DER SPIEGEL, FT DEUTSCHLAND(Germany)
COLOGNE - A court in Germany's western city of Cologne has banned the circumcision of young people for religious reasons. The court has deemed that the religious practice, part of both Jewish and Muslim traditions, amounted to bodily harm. Judges did allow that boys who declared they wanted to be circumcised could still have the operation.
The ban, which does not apply to circumcisions performed for health reasons, has caused much uproar in Germany. On Wednesday, Jewish and Muslim groups banded together to condemn the ruling, according to the Financial Times Deutschland, with Germany's Central Council of Muslims calling the sentence a "blatant and inadmissible interference" in the rights of parents.
Dieter Grauman, the President of the Central Council of Jews in Germany has called the ruling an'outrageous and insensitive" act, Spiegel reports.
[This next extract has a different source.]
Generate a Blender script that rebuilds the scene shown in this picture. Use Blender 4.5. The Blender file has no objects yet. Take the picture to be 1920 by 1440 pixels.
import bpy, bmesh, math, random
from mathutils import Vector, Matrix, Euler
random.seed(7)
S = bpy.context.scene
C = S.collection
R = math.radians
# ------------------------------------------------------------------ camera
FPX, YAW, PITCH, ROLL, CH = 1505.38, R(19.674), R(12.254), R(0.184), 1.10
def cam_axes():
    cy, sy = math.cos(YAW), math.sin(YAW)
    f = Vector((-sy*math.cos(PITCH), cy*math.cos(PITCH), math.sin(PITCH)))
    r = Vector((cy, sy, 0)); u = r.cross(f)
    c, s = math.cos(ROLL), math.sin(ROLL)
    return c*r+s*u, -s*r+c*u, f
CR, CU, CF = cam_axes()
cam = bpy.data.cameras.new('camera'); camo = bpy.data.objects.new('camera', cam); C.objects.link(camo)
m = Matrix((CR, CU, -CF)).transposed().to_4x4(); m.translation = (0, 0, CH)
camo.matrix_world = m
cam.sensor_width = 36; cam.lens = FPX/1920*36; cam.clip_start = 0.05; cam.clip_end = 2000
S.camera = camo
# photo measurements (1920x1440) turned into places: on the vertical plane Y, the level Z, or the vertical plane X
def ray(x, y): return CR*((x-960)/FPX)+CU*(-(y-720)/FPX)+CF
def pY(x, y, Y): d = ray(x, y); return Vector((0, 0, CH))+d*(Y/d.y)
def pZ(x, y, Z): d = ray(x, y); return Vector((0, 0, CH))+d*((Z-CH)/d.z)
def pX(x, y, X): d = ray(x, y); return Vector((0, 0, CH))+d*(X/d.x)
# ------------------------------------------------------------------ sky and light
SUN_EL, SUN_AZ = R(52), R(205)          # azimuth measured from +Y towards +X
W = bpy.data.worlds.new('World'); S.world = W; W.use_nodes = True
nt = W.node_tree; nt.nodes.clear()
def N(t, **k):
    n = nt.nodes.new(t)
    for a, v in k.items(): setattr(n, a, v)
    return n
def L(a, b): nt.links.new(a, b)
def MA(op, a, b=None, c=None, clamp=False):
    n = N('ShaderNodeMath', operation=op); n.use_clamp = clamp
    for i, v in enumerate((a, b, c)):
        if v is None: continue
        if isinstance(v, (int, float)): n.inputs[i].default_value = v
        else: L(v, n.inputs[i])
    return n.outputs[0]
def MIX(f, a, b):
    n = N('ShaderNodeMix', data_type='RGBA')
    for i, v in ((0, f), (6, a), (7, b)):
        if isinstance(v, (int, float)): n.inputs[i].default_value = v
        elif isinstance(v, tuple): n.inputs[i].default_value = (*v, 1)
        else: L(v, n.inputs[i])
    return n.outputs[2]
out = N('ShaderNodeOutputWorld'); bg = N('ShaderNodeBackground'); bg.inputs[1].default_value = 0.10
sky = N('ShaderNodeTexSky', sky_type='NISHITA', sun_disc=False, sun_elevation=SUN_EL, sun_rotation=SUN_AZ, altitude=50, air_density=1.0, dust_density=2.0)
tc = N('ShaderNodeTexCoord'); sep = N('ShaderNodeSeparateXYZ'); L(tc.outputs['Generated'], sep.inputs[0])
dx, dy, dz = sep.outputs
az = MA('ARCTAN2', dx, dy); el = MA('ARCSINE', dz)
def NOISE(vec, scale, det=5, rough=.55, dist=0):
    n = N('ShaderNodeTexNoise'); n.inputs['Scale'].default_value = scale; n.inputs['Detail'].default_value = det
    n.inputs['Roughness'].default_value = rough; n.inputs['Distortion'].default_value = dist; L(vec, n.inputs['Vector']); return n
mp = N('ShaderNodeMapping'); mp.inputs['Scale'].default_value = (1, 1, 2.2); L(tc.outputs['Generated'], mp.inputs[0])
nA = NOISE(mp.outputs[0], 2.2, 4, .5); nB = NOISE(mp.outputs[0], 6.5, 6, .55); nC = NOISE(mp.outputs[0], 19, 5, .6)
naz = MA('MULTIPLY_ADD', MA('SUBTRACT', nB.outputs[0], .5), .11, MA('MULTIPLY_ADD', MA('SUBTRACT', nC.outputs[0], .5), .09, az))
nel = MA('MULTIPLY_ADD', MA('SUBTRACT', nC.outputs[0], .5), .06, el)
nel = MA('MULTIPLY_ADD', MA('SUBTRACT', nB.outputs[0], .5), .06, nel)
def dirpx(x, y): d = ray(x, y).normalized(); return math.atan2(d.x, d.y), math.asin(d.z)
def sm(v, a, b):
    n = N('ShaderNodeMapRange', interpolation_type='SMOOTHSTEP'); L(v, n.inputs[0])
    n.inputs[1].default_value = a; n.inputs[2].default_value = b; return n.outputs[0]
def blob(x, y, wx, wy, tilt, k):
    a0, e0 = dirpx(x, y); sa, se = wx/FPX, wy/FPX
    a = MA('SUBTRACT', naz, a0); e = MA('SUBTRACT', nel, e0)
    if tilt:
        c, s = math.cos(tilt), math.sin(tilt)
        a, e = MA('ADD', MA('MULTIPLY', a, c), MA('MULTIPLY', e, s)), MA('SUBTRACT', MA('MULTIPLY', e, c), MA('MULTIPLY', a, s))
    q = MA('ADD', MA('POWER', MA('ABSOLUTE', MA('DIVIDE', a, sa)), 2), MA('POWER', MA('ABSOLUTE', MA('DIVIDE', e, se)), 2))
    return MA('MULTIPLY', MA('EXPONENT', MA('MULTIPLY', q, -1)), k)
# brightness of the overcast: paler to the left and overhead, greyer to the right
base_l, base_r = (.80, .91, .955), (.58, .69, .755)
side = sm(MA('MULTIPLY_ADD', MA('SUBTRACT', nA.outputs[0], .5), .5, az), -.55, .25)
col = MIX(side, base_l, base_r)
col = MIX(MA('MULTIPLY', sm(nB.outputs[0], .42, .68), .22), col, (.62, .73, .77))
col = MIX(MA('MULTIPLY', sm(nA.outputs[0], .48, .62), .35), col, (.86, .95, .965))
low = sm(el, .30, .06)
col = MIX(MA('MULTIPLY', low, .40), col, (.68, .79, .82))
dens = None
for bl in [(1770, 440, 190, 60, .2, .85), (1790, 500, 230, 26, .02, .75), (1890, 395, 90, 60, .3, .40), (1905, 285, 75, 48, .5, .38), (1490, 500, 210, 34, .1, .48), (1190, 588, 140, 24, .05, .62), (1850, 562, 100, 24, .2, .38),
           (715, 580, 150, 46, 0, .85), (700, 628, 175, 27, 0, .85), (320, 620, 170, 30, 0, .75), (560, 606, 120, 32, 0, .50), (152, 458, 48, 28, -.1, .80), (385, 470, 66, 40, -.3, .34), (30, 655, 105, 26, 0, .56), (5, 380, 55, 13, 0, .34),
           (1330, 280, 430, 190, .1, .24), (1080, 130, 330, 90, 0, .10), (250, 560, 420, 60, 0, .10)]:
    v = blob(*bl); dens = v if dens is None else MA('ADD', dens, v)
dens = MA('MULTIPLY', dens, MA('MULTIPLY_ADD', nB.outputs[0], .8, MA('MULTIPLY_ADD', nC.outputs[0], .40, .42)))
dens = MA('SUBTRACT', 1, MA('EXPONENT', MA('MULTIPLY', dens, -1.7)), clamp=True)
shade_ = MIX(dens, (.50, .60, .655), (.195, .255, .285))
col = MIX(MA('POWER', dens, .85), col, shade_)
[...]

The ruling, which will only apply to the Cologne region of Germany, comes from the case of a doctor prosecuted for circumcising a four-year-old Muslim boy in November 2010. The operation led to the boy seriously bleeding two days after being circumcised. The doctor was ultimately acquitted on the grounds that he had not broken any law.
In Germany, fewer than 20 percent of boys are circumcised, compared to 56% in the United States in 2005, according to the Agency for Healthcare Research and Quality.